Regulators Back Down On Asset Manager SIFI Designations

Law360, New York (July 30, 2015, 5:23 PM ET) -- Global regulators on Thursday said they would delay any decisions on designating large asset management firms as systemically important financial institutions, but added that they would continue to study the potential risks such firms presented to the financial system.

The Financial Stability Board, a panel of regulators from around the world, said that it would suspend its work on developing methods for designating large asset managers like Blackrock Inc. and Fidelity Investments candidates for enhanced supervision from prudential regulators in their home countries while it works on determining whether, in fact, asset managers pose a threat to the economy.

The asset management industry has objected to regulatory efforts to designate firms for enhanced supervision, saying that they have a far different risk profile than big banks, insurers and other firms that have been designated SIFIs by the FSB and, in the U.S., the Financial Stability Oversight Council.
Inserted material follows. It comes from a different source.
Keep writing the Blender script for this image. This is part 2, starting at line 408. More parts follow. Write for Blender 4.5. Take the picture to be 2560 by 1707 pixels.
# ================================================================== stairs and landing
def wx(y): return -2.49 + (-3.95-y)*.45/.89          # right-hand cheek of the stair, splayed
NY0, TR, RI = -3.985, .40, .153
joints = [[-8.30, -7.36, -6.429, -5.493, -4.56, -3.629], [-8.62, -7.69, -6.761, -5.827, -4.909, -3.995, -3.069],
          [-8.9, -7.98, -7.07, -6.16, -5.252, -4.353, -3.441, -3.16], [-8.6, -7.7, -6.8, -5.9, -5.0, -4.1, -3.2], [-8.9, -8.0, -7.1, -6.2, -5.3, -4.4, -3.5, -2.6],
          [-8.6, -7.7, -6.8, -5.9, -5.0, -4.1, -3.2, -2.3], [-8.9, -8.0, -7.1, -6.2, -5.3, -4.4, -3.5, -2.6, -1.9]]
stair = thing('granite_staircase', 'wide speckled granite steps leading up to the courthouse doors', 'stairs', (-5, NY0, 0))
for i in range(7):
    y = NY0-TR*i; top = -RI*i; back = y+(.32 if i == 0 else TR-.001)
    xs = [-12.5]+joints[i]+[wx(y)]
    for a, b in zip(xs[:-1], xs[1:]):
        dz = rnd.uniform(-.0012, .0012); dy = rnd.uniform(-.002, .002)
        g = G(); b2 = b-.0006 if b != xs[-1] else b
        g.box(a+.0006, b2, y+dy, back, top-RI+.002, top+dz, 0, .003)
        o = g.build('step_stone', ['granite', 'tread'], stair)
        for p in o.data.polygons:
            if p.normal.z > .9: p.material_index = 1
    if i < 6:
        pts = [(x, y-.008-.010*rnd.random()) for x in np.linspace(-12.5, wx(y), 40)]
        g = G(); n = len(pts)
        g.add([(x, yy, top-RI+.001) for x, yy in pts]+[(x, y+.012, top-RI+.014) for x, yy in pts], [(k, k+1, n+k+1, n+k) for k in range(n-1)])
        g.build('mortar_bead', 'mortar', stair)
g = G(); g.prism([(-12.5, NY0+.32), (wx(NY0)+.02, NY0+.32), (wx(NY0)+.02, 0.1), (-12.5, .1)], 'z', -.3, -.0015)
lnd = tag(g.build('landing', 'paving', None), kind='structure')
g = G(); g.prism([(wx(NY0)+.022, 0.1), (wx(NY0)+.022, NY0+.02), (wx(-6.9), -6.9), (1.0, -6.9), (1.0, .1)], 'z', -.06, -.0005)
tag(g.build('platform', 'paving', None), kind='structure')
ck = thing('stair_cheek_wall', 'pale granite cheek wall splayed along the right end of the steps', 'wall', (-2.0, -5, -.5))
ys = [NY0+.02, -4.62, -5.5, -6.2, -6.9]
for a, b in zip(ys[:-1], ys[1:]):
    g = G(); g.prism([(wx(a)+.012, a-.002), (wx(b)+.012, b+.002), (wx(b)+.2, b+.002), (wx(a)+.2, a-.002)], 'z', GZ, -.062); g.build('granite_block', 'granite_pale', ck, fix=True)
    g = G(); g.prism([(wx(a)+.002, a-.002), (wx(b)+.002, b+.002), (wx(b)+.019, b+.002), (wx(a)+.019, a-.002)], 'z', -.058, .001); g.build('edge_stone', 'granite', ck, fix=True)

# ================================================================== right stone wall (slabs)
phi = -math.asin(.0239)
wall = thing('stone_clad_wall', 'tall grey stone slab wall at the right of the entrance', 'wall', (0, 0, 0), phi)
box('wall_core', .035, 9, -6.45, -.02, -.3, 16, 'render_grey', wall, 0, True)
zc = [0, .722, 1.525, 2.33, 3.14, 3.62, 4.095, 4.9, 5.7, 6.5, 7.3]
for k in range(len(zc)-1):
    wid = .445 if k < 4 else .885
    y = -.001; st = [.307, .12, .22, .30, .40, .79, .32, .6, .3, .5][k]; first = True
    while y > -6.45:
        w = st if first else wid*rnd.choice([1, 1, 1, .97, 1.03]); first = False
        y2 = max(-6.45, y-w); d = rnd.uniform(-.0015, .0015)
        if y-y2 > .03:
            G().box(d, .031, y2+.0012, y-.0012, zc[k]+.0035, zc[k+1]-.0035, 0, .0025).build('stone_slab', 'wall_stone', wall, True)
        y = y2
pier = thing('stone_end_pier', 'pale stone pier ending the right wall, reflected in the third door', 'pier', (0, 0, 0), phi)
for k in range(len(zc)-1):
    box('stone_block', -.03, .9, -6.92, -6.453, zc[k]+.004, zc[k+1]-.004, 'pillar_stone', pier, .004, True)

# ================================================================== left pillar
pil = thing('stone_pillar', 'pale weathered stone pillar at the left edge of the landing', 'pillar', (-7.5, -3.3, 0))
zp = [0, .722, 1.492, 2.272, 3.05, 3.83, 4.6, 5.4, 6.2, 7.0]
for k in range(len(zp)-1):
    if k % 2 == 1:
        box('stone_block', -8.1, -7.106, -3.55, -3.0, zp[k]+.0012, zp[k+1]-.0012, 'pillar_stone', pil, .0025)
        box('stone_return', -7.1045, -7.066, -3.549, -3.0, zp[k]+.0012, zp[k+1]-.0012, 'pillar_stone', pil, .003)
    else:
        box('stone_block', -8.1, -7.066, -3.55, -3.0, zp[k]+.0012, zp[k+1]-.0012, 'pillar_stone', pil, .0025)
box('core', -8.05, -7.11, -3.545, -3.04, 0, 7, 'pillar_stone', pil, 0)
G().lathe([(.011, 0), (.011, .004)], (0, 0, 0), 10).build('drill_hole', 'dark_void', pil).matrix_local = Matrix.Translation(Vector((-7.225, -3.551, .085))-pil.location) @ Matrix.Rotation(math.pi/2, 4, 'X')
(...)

Asset managers say that because they are trading on behalf of clients they do not take risks on their own balance sheets and are not at risk of sudden liquidity shortfalls.

The FSB had been the lone holdout among global regulators in its push to designate asset managers as SIFIs.

The International Organization of Securities Commissions, which has been working with the FSB on this issue, in June said that it would focus more on studying the activities of asset managers to identify risks than the firms themselves.

In the U.S., the FSOC has moved away from designating individual asset management firms as SIFIs, which would subject them to enhanced prudential supervision from the Federal Reserve. The issue gained traction after the Office of Financial Research, a unit of the Treasury Department, issued a report in September 2013 highlighting some of the potential risks asset management firms presented, particularly with respect to the leverage they take on and the potential for runs in a crisis.

Federal Reserve Gov. Daniel Tarullo, who leads the central bank’s regulatory efforts, said in a June appearance at an Institute of International Finance conference in New York that U.S. regulators were focusing more on potential market-wide risks that could also ensnare large asset managers than on looking at individual firms themselves, largely because such firms do not have the same risk profiles as do large, global banks or other nonbank companies that have so far been designated as SIFIs.

“There may be risks there. That’s something that we need to determine,” Tarullo said. “But if there are, it’s almost surely the case that the response should be something that addresses directly and more precisely the nature of those risks, which is likely to be a market-wide phenomenon.”

While Tarullo said that the somewhat less liquid assets that large asset managers tend to specialize in could pose a threat to the financial system because investors can cash out in a crisis, a better model for regulating such firms could follow along the lines of the U.S. Securities and Exchange Commission’s rules for money market mutual funds.

The money market reforms, finalized last year, targeted the industry rather than individual firms by requiring changes to fund valuations and additional protections against runs.